The calendar says December, but the price action is starting to look a lot more like September to me:

Quantum computing companies IonQ, Rigetti Computing, and D-Wave Quantum are all up at least 7% as of 11:04 a.m. ET, buoyed by a wave of bullish options activity.

  • Nearly 50,000 calls in IonQ have already changed hands, well above the 20-day average for a full session, with activity concentrated in strikes from $50 to $55 in contracts that expire between Friday and mid-January. Its put/call ratio is near 0.2, versus an average of over 1 for the past 20 sessions.

  • More than 65,000 calls have traded in Rigetti, a hair shy of its full 20-day average. Like IonQ, options activity has a bullish tilt, with a put/call ratio of about 0.7 versus a 20-day average of roughly 1.2.

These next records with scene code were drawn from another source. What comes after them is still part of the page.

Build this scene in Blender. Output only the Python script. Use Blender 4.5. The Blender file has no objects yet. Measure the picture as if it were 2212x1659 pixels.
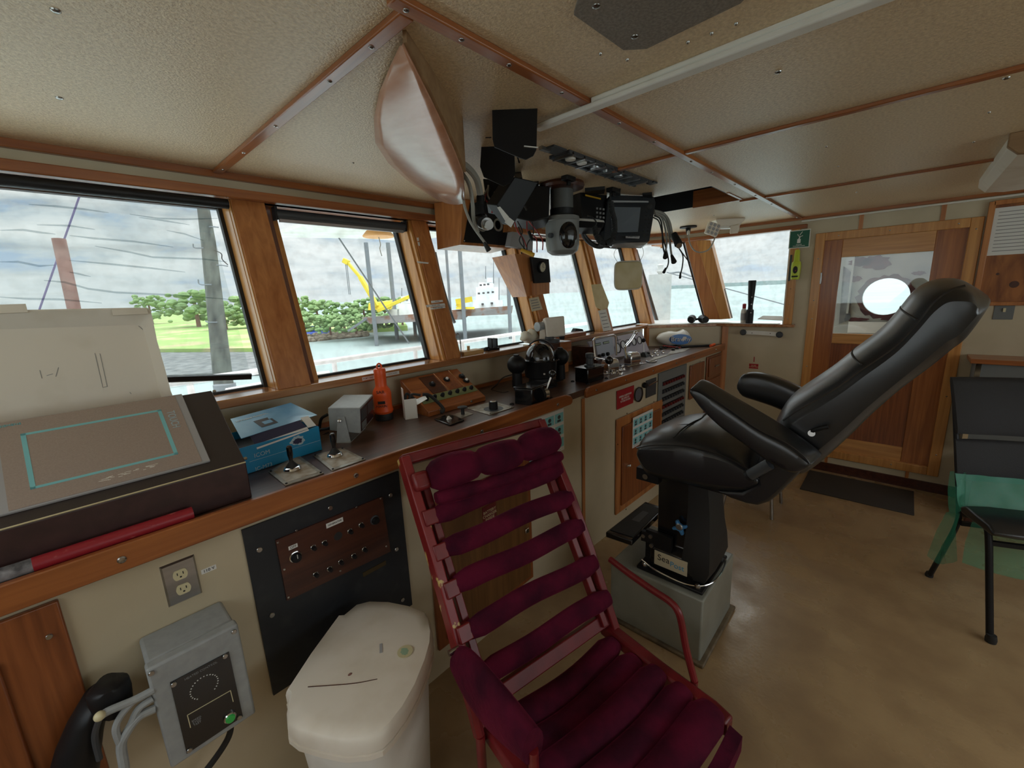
import bpy, bmesh, math, random
from mathutils import Vector, Matrix
random.seed(7)
S = bpy.context.scene
COL = S.collection
# ---------------------------------------------------------------- camera, sky, lights, exposure
RM = Matrix(((0.675989, 0.180264, -0.714524), (-0.735767, 0.111077, -0.668063), (-0.04106, 0.977326, 0.207719)))
# columns are the camera's right, up and back axes in the room (x along the front windows, y forward, z up)
RM = Matrix(((RM[0][0], RM[0][1], RM[0][2]), (RM[1][0], RM[1][1], RM[1][2]), (RM[2][0], RM[2][1], RM[2][2])))
EYE = Vector((0, 0, 1.6)); FPX = 910.0
cd = bpy.data.cameras.new('camera'); cam = bpy.data.objects.new('camera', cd); COL.objects.link(cam)
cam.matrix_world = Matrix.Translation(EYE) @ RM.to_4x4()
cd.sensor_width = 36; cd.lens = FPX / 2212 * 36; cd.clip_end = 6000; cd.clip_start = 0.03
S.camera = cam
S.view_settings.view_transform = 'Standard'; S.view_settings.look = 'None'
S.view_settings.gamma = 1; S.view_settings.use_curve_mapping = False
S.view_settings.exposure = 0.34
try:
    S.cycles.use_denoising = True
    S.cycles.max_bounces = 10; S.cycles.diffuse_bounces = 6; S.cycles.transparent_max_bounces = 16
    S.cycles.sample_clamp_indirect = 6
except Exception: pass

def make_world():
    w = bpy.data.worlds.new('sky'); S.world = w; w.use_nodes = True
    n = w.node_tree.nodes; l = w.node_tree.links; n.clear()
    tc = n.new('ShaderNodeTexCoord'); sp = n.new('ShaderNodeSeparateXYZ'); l.new(tc.outputs['Generated'], sp.inputs[0])
    # project the direction on a cloud layer
    ad = n.new('ShaderNodeMath'); ad.operation = 'ADD'; ad.inputs[1].default_value = .16; l.new(sp.outputs[2], ad.inputs[0])
    mx = n.new('ShaderNodeMath'); mx.operation = 'MAXIMUM'; mx.inputs[1].default_value = .05; l.new(ad.outputs[0], mx.inputs[0])
    cb = n.new('ShaderNodeCombineXYZ')
    for i in (0, 1):
        dv = n.new('ShaderNodeMath'); dv.operation = 'DIVIDE'; l.new(sp.outputs[i], dv.inputs[0]); l.new(mx.outputs[0], dv.inputs[1]); l.new(dv.outputs[0], cb.inputs[i])
    nz = n.new('ShaderNodeTexNoise'); nz.inputs['Scale'].default_value = 1.35; nz.inputs['Detail'].default_value = 9; nz.inputs['Roughness'].default_value = .58; nz.inputs['Distortion'].default_value = .3
    l.new(cb.outputs[0], nz.inputs['Vector'])
    cr = n.new('ShaderNodeValToRGB'); e = cr.color_ramp.elements
    e[0].position = .34; e[0].color = (.34, .52, .76, 1); e[1].position = .43; e[1].color = (.66, .74, .78, 1)
    a = e.new(.50); a.color = (.86, .91, .91, 1); a = e.new(.60); a.color = (1.06, 1.08, 1.06, 1); a = e.new(.8); a.color = (.80, .86, .88, 1)
    l.new(nz.outputs['Fac'], cr.inputs[0])
    hz = n.new('ShaderNodeMapRange'); hz.inputs[1].default_value = 0; hz.inputs[2].default_value = .16; hz.inputs[3].default_value = .75; hz.inputs[4].default_value = 0
    l.new(sp.outputs[2], hz.inputs[0])
    mi = n.new('ShaderNodeMix'); mi.data_type = 'RGBA'; l.new(hz.outputs[0], mi.inputs[0]); l.new(cr.outputs[0], mi.inputs[6]); mi.inputs[7].default_value = (.80, .88, .90, 1)
    bg = n.new('ShaderNodeBackground'); l.new(mi.outputs[2], bg.inputs[0])
    # an overcast sky is brighter overhead than at the horizon
    ov = n.new('ShaderNodeMapRange'); ov.inputs[1].default_value = .36; ov.inputs[2].default_value = .85; ov.inputs[3].default_value = .9; ov.inputs[4].default_value = 4.6
    l.new(sp.outputs[2], ov.inputs[0]); l.new(ov.outputs[0], bg.inputs[1])
    o = n.new('ShaderNodeOutputWorld'); l.new(bg.outputs[0], o.inputs[0])
make_world()

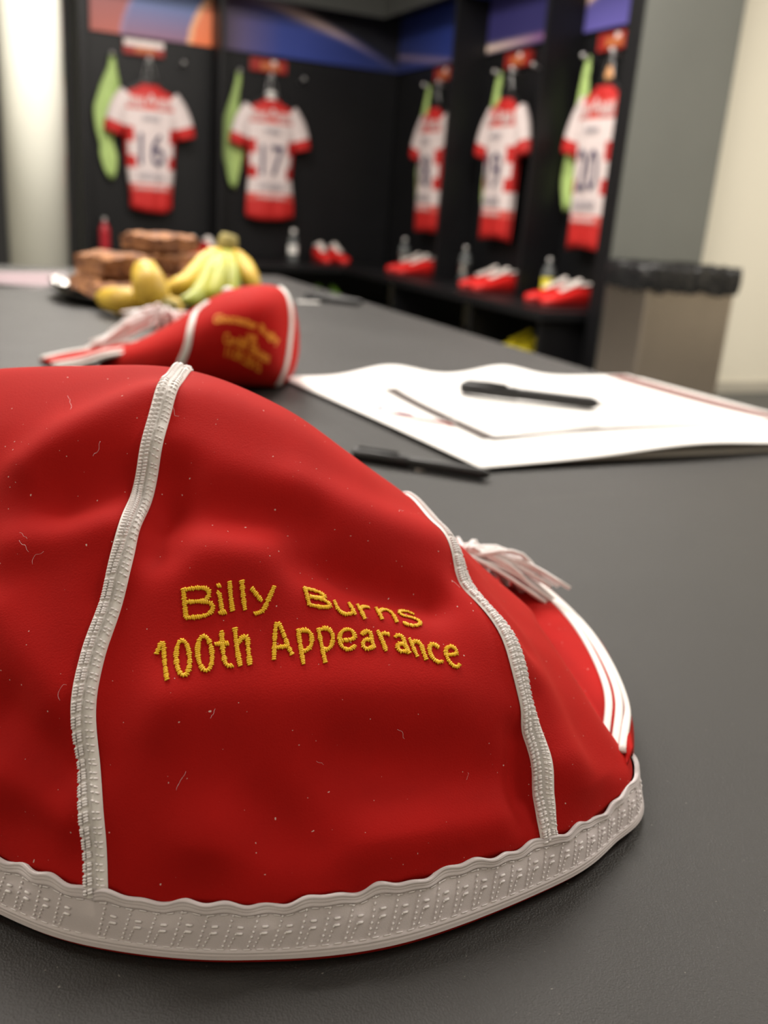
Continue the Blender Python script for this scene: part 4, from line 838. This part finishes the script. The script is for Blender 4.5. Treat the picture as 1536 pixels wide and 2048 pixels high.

  • D-Wave, which received positive commentary from Evercore ISI on Wednesday, isn’t seeing call activity as elevated as its peers, but the options action is also very skewed toward the bull side, with a put/call ratio of less than 0.3 versus a 20-session average of 0.7.

Pure-play quantum computing stocks nearly doubled from late August to late September amid heavy options market activity thanks to reports on government support for the sector, M&A activity, tech breakthroughs, and a flurry of price target hikes by Wall Street.